> RECORDED INFORMATION
════════════════
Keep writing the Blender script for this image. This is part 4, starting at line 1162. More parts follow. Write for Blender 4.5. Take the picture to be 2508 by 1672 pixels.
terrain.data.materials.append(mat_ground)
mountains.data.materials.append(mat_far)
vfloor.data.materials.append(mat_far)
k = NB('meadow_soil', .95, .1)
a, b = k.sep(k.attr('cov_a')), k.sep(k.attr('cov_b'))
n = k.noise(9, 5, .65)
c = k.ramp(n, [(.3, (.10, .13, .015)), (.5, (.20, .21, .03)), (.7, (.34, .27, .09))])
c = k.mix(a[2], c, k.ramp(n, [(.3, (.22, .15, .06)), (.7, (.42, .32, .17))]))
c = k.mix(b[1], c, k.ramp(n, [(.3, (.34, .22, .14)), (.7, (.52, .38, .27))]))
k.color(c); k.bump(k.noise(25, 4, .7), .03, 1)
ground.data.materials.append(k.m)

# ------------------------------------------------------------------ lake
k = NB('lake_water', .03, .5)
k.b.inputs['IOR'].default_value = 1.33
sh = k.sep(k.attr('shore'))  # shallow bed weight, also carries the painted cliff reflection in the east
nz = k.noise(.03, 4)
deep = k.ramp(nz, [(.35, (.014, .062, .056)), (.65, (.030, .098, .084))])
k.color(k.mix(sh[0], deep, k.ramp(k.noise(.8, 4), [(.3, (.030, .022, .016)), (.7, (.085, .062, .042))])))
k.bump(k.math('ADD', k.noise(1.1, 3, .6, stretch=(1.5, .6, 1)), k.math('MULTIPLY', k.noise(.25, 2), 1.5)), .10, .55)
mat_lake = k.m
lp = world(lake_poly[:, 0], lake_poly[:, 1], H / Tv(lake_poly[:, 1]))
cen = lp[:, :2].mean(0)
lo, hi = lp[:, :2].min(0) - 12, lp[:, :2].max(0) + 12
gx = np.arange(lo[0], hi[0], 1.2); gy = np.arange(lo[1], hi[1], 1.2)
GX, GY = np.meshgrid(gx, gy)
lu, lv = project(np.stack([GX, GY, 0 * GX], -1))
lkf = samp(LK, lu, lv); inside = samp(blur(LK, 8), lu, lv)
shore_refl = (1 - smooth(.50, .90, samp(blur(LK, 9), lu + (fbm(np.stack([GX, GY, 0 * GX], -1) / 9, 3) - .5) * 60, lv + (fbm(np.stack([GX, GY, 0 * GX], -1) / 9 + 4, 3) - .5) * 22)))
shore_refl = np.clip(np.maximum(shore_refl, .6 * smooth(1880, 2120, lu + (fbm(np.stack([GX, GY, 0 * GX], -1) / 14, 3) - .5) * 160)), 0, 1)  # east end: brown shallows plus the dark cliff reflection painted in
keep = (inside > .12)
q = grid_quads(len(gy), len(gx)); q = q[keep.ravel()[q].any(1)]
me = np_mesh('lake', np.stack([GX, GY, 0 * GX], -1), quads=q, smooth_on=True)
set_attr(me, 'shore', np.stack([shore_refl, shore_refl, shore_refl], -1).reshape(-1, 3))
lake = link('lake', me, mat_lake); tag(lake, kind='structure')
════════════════
> WORK TO DO
Copy out the full material exactly as it appears.

> OUTPUT FOR THIS EXERCISE
Keep writing the Blender script for this image. This is part 4, starting at line 1162. More parts follow. Write for Blender 4.5. Take the picture to be 2508 by 1672 pixels.
terrain.data.materials.append(mat_ground)
mountains.data.materials.append(mat_far)
vfloor.data.materials.append(mat_far)
k = NB('meadow_soil', .95, .1)
a, b = k.sep(k.attr('cov_a')), k.sep(k.attr('cov_b'))
n = k.noise(9, 5, .65)
c = k.ramp(n, [(.3, (.10, .13, .015)), (.5, (.20, .21, .03)), (.7, (.34, .27, .09))])
c = k.mix(a[2], c, k.ramp(n, [(.3, (.22, .15, .06)), (.7, (.42, .32, .17))]))
c = k.mix(b[1], c, k.ramp(n, [(.3, (.34, .22, .14)), (.7, (.52, .38, .27))]))
k.color(c); k.bump(k.noise(25, 4, .7), .03, 1)
ground.data.materials.append(k.m)

# ------------------------------------------------------------------ lake
k = NB('lake_water', .03, .5)
k.b.inputs['IOR'].default_value = 1.33
sh = k.sep(k.attr('shore'))  # shallow bed weight, also carries the painted cliff reflection in the east
nz = k.noise(.03, 4)
deep = k.ramp(nz, [(.35, (.014, .062, .056)), (.65, (.030, .098, .084))])
k.color(k.mix(sh[0], deep, k.ramp(k.noise(.8, 4), [(.3, (.030, .022, .016)), (.7, (.085, .062, .042))])))
k.bump(k.math('ADD', k.noise(1.1, 3, .6, stretch=(1.5, .6, 1)), k.math('MULTIPLY', k.noise(.25, 2), 1.5)), .10, .55)
mat_lake = k.m
lp = world(lake_poly[:, 0], lake_poly[:, 1], H / Tv(lake_poly[:, 1]))
cen = lp[:, :2].mean(0)
lo, hi = lp[:, :2].min(0) - 12, lp[:, :2].max(0) + 12
gx = np.arange(lo[0], hi[0], 1.2); gy = np.arange(lo[1], hi[1], 1.2)
GX, GY = np.meshgrid(gx, gy)
lu, lv = project(np.stack([GX, GY, 0 * GX], -1))
lkf = samp(LK, lu, lv); inside = samp(blur(LK, 8), lu, lv)
shore_refl = (1 - smooth(.50, .90, samp(blur(LK, 9), lu + (fbm(np.stack([GX, GY, 0 * GX], -1) / 9, 3) - .5) * 60, lv + (fbm(np.stack([GX, GY, 0 * GX], -1) / 9 + 4, 3) - .5) * 22)))
shore_refl = np.clip(np.maximum(shore_refl, .6 * smooth(1880, 2120, lu + (fbm(np.stack([GX, GY, 0 * GX], -1) / 14, 3) - .5) * 160)), 0, 1)  # east end: brown shallows plus the dark cliff reflection painted in
keep = (inside > .12)
q = grid_quads(len(gy), len(gx)); q = q[keep.ravel()[q].any(1)]
me = np_mesh('lake', np.stack([GX, GY, 0 * GX], -1), quads=q, smooth_on=True)
set_attr(me, 'shore', np.stack([shore_refl, shore_refl, shore_refl], -1).reshape(-1, 3))
lake = link('lake', me, mat_lake); tag(lake, kind='structure')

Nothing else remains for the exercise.